Having correctly concluded that if Troy Deeney is to profit anywhere it is as an out-and-out goalscorer, the manager and coach Martin O’Connor will relish getting to work on this young player, because there is a talent there which is far from fully realised.
If they could somehow bring a goal threat to the otherwise excellent link play of Jabo Ibehre – the Emile Heskey of League One football – then Walsall would have a real player on their hands.
At the moment, Ibehre does so much right in threading together the Saddlers forward play, only for his game to be diminished by the absence of any kind of promise of a score.
Plenty to do then for Hutchings, even as he reminds Saturday’s goalmaker Sofiene Zaaboub that he needs more consistency to go with that undoubted touch on the ball and tries to settle down the transfer-listed Gerrard.
But most of all the new Saddlers boss needs to get out and about and do all he can to re-energize a dispirited, slumbering public.
Walsall fans – and you can’t blame them for this – display the tell-tale signs of supporters driven into a kind of sullen indifference by the events of the last 12 months.
The chance to shake them out of their apathy before kick off was declined by the new management team.
Hutchings and O’Connor did not want to make any kind of fuss of their arrival and took their place in the dug-out without the customary on-pitch introduction.
While their reasoning – they wanted the players focus to be total – was sound, the decision removed any chance the club had of garnering support and symbolically marking the start of a new era.
The Saddlers put some decent stuff together in the first half, but it was to the noisy accompaniment of 800 or so Hereford fans.
Walsall’s supporters, it seems, are suffering from a crisis of identity, still scarred by the twin sales of Scott Dann and Daniel Fox which destabilised last season and left many questioning the purpose of the club in the modern era.
The hard-core fans sticking with them – about 3,500 on Saturday – do so out of a sense of devotion and they desperately need to see a way forward again.

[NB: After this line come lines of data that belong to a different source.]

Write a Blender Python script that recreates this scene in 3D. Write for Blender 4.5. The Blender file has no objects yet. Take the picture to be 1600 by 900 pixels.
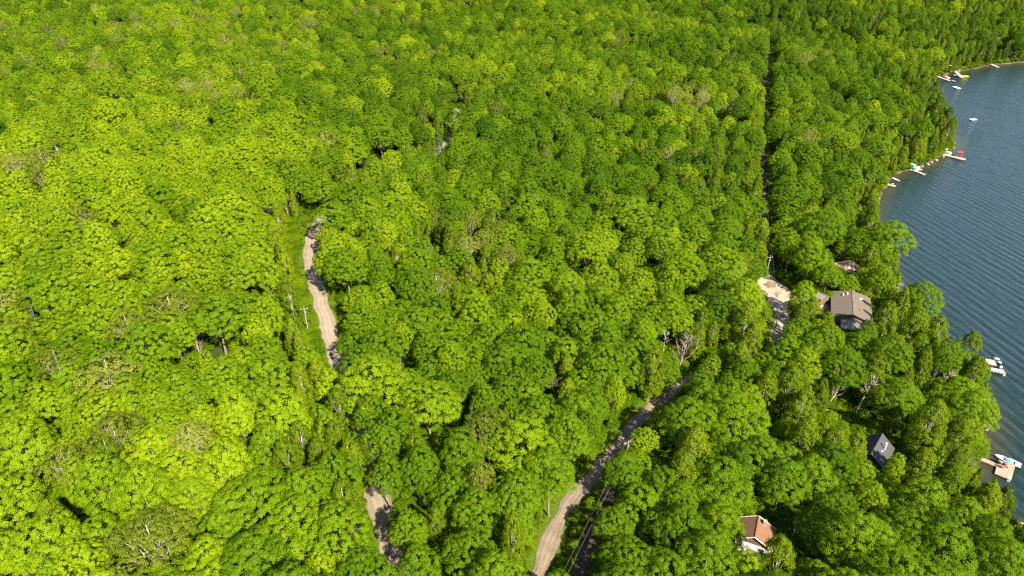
import bpy, math, random
import numpy as np
from mathutils import Vector, Matrix

S = bpy.context.scene
COL = S.collection
R = math.radians
PI = math.pi

# ------------------------------------------------------------------ camera
CAM_H, PITCH, FPX = 130.0, 30.0, 1067.0
cam_d = bpy.data.cameras.new("camera")
cam = bpy.data.objects.new("camera", cam_d); COL.objects.link(cam)
cam.location = (0, 0, CAM_H); cam.rotation_euler = (R(90 - PITCH), 0, 0)
cam_d.sensor_width = 36; cam_d.lens = FPX / 1600 * 36
cam_d.clip_start = 1; cam_d.clip_end = 8000
S.camera = cam

# ------------------------------------------------------------------ light
SUN_TO = Vector((-0.40, 0.62, -0.64)).normalized()
elev = math.asin(-SUN_TO.z); azim = math.atan2(-SUN_TO.x, -SUN_TO.y)
W = bpy.data.worlds.new("World"); S.world = W; W.use_nodes = True
wn = W.node_tree.nodes; wl = W.node_tree.links
sky = wn.new("ShaderNodeTexSky"); sky.sky_type = 'NISHITA'; sky.sun_disc = False
sky.sun_elevation = elev; sky.sun_rotation = azim
sky.air_density = 1.0; sky.dust_density = 0.6
wl.new(sky.outputs[0], wn["Background"].inputs[0]); wn["Background"].inputs[1].default_value = 0.07
sl = bpy.data.lights.new("sun", 'SUN'); sl.energy = 4.6; sl.angle = R(0.5); sl.color = (1.0, 0.90, 0.70)
so = bpy.data.objects.new("sun", sl); COL.objects.link(so)
so.rotation_euler = SUN_TO.to_track_quat('-Z', 'Y').to_euler(); so.location = (100, -100, 200)
S.view_settings.view_transform = 'Standard'; S.view_settings.look = 'None'
S.view_settings.exposure = 1.85; S.view_settings.gamma = 1.0
S.render.engine = 'CYCLES'
S.cycles.use_denoising = False
S.cycles.filter_width = 1.35
S.cycles.max_bounces = 6; S.cycles.diffuse_bounces = 3; S.cycles.transmission_bounces = 3
S.cycles.transparent_max_bounces = 4; S.cycles.glossy_bounces = 2
S.cycles.caustics_reflective = False; S.cycles.caustics_refractive = False

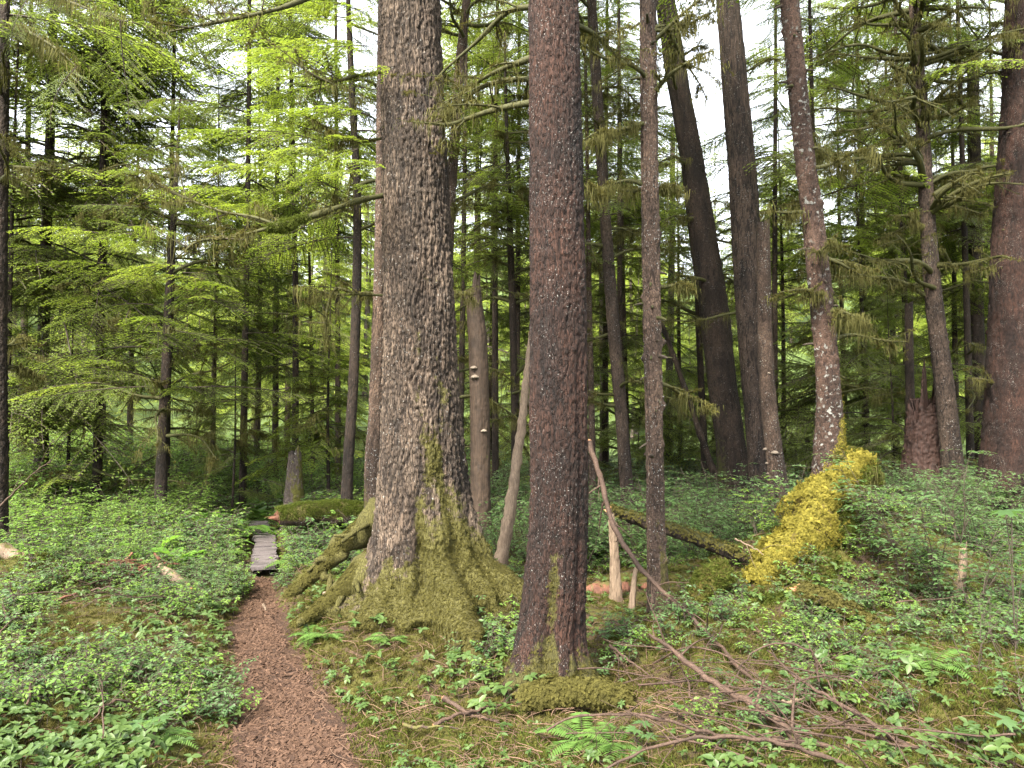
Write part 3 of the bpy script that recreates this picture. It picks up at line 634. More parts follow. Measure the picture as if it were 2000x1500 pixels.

With their club stalled on the hard shoulder, Hutchings and O’Connor have turned up like AA men carrying jump-leads to fire the entire Saddlers community back into life.
Let’s hope they can do it. Having sealed his recall by performing impressively in the reserves on Hutchings’s first day, Zaaboub was a key figure in many of Walsall’s best moments.
His calculating, rolled pass to Deeney gave the young striker the chance to remind us his instincts for goal are sound, but the middle period of this match would be dominated by Hereford – and Ince.
The goalkeeper clipped enough of the ball to deny Williams a goal in a desperate one-on-one opening, which the Hereford camp are entitled to think was a penalty.
Then came a truly memorable save to deny Karl Broadhurst in the second-half – a point-blank header, directed downwards which the big man somehow reached with agility defying his 36 years.
But Hereford were well worth their equaliser, executed from the penalty spot by Guinan just before the hour, even if Walsall were themselves bemused by the referee’s reading of Mark Bradley’s challenge on Matt Done as he turned away from goal.
Equally Hutchings will have liked the way this young team gathered themselves to turn the flow of the game back towards Hereford’s goal, where goalkeeper Craig Samson also distinguished himself in beating away Zaaboub’s late effort, before Bradley failed to take a glorious headed opening as added time arrived.